Background
In 2005, Hurricanes Katrina and Rita damaged over 300,000 homes along the US Gulf Coast; of those, 70 percent were affordable to low-income households. Today, stymied by an uneven and often incompetent recovery effort, many residents are still struggling to rebuild.
Oxfam engages local residents and community groups in advocacy efforts to ensure that the reconstruction process fully addresses the needs of the region’s most vulnerable people.
Today, affordable housing is not being rebuilt along the Gulf Coast at the scale or pace needed, and it is communities of color and low-income people who are disproportionately affected. Perhaps most astonishing is not only is there insufficient affordable housing available now, there are no plans to restore all the housing that was lost.
The difference between those neighborhoods that were able to recover and those that were not lies in a series of state and federal policies that either neglect or were designed to exclude low and middle-income people, especially renters. In Mississippi, state officials only began spending money to rebuild affordable rental housing in the spring of 2008, two-and-a-half years after the storms. In addition, the governor’s office denied homeowners assistance for wind damage, which particularly affected lower income areas, and created a two-tiered grant program that effectively penalized lower-income homeowners. Furthermore, Mississippi requested and received waivers from the Department of Housing and Urban Development (HUD) releasing it from the obligation to ensure that at least half of the state’s recovery funds benefit low- and moderate-income people.
In Louisiana, the state’s “Road Home” program offers grants for homeowners to repair their homes or relocate. But nonprofit groups working with Louisiana homeowners report that many people did not receive enough money to rebuild in the current high-cost environment. What’s more, poorer applicants, primarily African-American and other ethnic minorities, are receiving less grant money, as well as much lower flood and private insurance payments. Predictably, neighborhoods dependent on Road Home funds are struggling to recover; locals have nicknamed it "the slow road home."

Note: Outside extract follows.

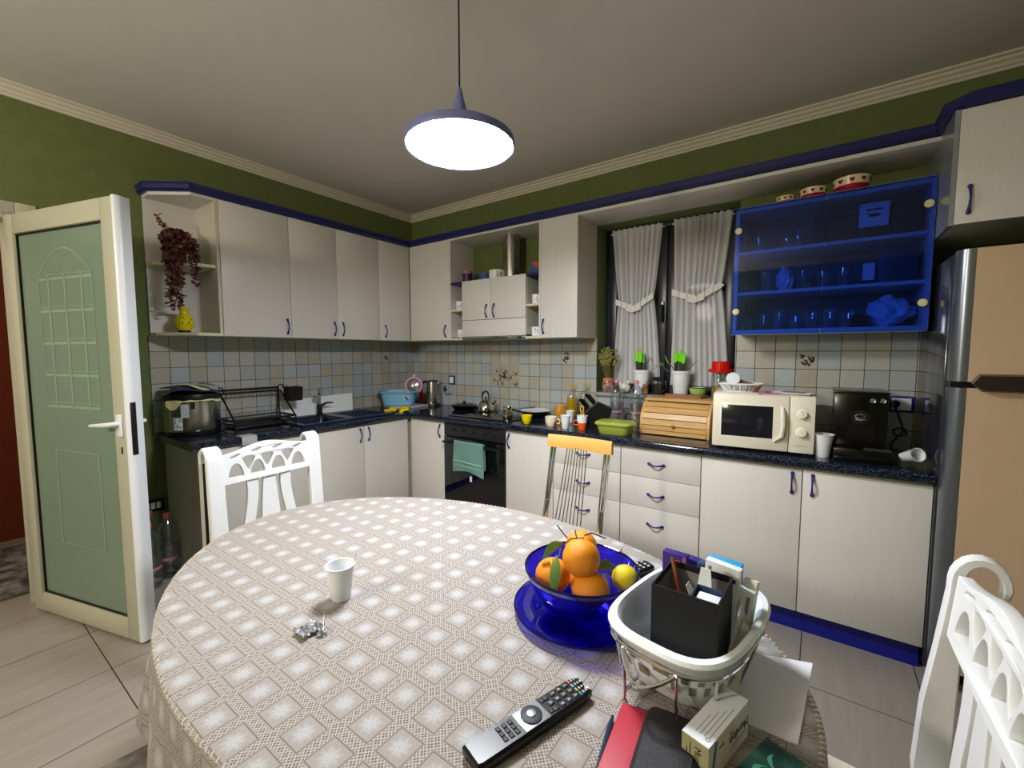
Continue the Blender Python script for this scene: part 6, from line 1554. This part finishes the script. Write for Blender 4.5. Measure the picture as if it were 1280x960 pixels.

For seniors, many of whom are retired and on fixed incomes, returning home is a particular struggle. Throughout the Gulf Coast, 12,600 elderly people earning less than $9,000 a year were displaced by Hurricane Katrina. Now, for every unit of senior housing in the Gulf Coast, there are 10 eligible senior citizens on the waiting list. There are hundreds of state subsidized units that could offer appropriate senior housing, yet many developments remain closed because they lack operating subsidies required to accept occupants—subsidies that HUD has done too little to provide.